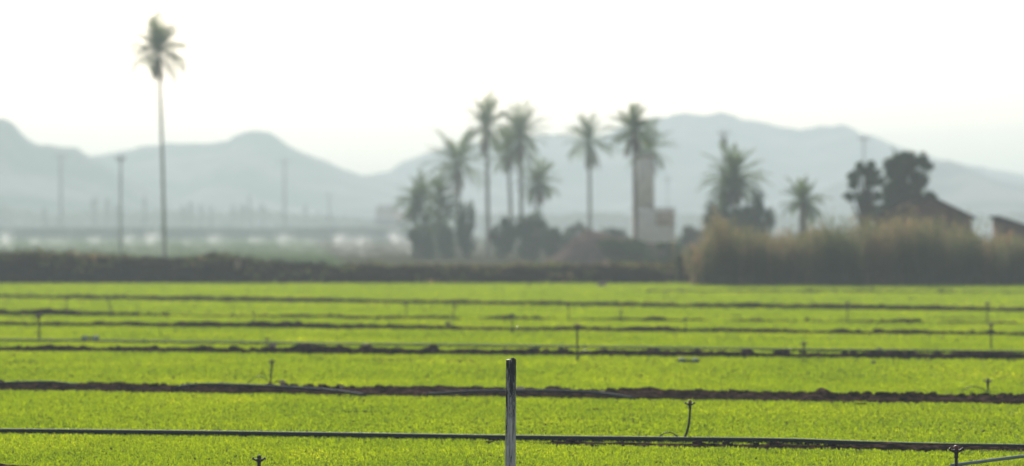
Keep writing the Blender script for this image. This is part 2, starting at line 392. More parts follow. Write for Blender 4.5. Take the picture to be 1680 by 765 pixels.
def blades(x, y, per, h0, h1, w_, spread, z0=0.004):
    """every plant: a few upright pointed leaves"""
    n = len(x); X = np.repeat(x, per); Y = np.repeat(y, per); N = n * per
    slow = np.array([mnoise.noise((a * .8, b * .25, 0)) for a, b in zip(x[::1], y[::1])]) if n < 500000 else np.zeros(n)
    hs = np.repeat(1 + .28 * slow, per)
    X = X + rng.normal(0, spread, N); Y = Y + rng.normal(0, spread, N)
    yaw = rng.random(N) * 2 * math.pi; lean = rng.random(N) ** 1.2 * 0.95
    h = (h0 + (h1 - h0) * rng.random(N)) * hs
    d = np.stack([np.cos(yaw) * np.sin(lean), np.sin(yaw) * np.sin(lean), np.cos(lean)], 1)
    sd = np.stack([-np.sin(yaw), np.cos(yaw), np.zeros(N)], 1)
    B = np.stack([X, Y, np.full(N, z0)], 1)
    ww = w_ * (.7 + .6 * rng.random(N))[:, None]
    mid = B + d * (h * .62)[:, None]
    tip = B + d * h[:, None] + np.stack([np.cos(yaw), np.sin(yaw), -np.ones(N) * .3], 1) * (h * .22)[:, None]
    V = np.stack([B, mid - sd * ww / 2, tip, mid + sd * ww / 2], 1).reshape(-1, 3)
    return V
parts = []
for (d0, d1, dens, per, h0, h1, w_, sp) in [(24, 34, 620, 5, .024, .052, .0085, .013), (34, 46, 420, 4, .026, .054, .011, .016), (46, 62, 210, 4, .028, .058, .015, .024),
                                            (62, 85, 95, 4, .034, .064, .022, .04), (85, 124, 38, 4, .04, .07, .034, .06)]:
    x, y = crop_points(d0, d1, dens); parts.append(blades(x, y, per, h0, h1, w_, sp))
V = np.concatenate(parts); F = np.arange(len(V), dtype=np.int32).reshape(-1, 4)
crop = np_mesh('crop_plants', V, [F], M['crop'])
tag(crop, 'low bright green leaf crop covering the flat beds between the soil banks', 'crop', kind='stuff')
print('crop leaves', len(F))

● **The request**
Print the whole listing above once more, word for word, without its pictures.

● **Solution**
Keep writing the Blender script for this image. This is part 2, starting at line 392. More parts follow. Write for Blender 4.5. Take the picture to be 1680 by 765 pixels.
def blades(x, y, per, h0, h1, w_, spread, z0=0.004):
    """every plant: a few upright pointed leaves"""
    n = len(x); X = np.repeat(x, per); Y = np.repeat(y, per); N = n * per
    slow = np.array([mnoise.noise((a * .8, b * .25, 0)) for a, b in zip(x[::1], y[::1])]) if n < 500000 else np.zeros(n)
    hs = np.repeat(1 + .28 * slow, per)
    X = X + rng.normal(0, spread, N); Y = Y + rng.normal(0, spread, N)
    yaw = rng.random(N) * 2 * math.pi; lean = rng.random(N) ** 1.2 * 0.95
    h = (h0 + (h1 - h0) * rng.random(N)) * hs
    d = np.stack([np.cos(yaw) * np.sin(lean), np.sin(yaw) * np.sin(lean), np.cos(lean)], 1)
    sd = np.stack([-np.sin(yaw), np.cos(yaw), np.zeros(N)], 1)
    B = np.stack([X, Y, np.full(N, z0)], 1)
    ww = w_ * (.7 + .6 * rng.random(N))[:, None]
    mid = B + d * (h * .62)[:, None]
    tip = B + d * h[:, None] + np.stack([np.cos(yaw), np.sin(yaw), -np.ones(N) * .3], 1) * (h * .22)[:, None]
    V = np.stack([B, mid - sd * ww / 2, tip, mid + sd * ww / 2], 1).reshape(-1, 3)
    return V
parts = []
for (d0, d1, dens, per, h0, h1, w_, sp) in [(24, 34, 620, 5, .024, .052, .0085, .013), (34, 46, 420, 4, .026, .054, .011, .016), (46, 62, 210, 4, .028, .058, .015, .024),
                                            (62, 85, 95, 4, .034, .064, .022, .04), (85, 124, 38, 4, .04, .07, .034, .06)]:
    x, y = crop_points(d0, d1, dens); parts.append(blades(x, y, per, h0, h1, w_, sp))
V = np.concatenate(parts); F = np.arange(len(V), dtype=np.int32).reshape(-1, 4)
crop = np_mesh('crop_plants', V, [F], M['crop'])
tag(crop, 'low bright green leaf crop covering the flat beds between the soil banks', 'crop', kind='stuff')
print('crop leaves', len(F))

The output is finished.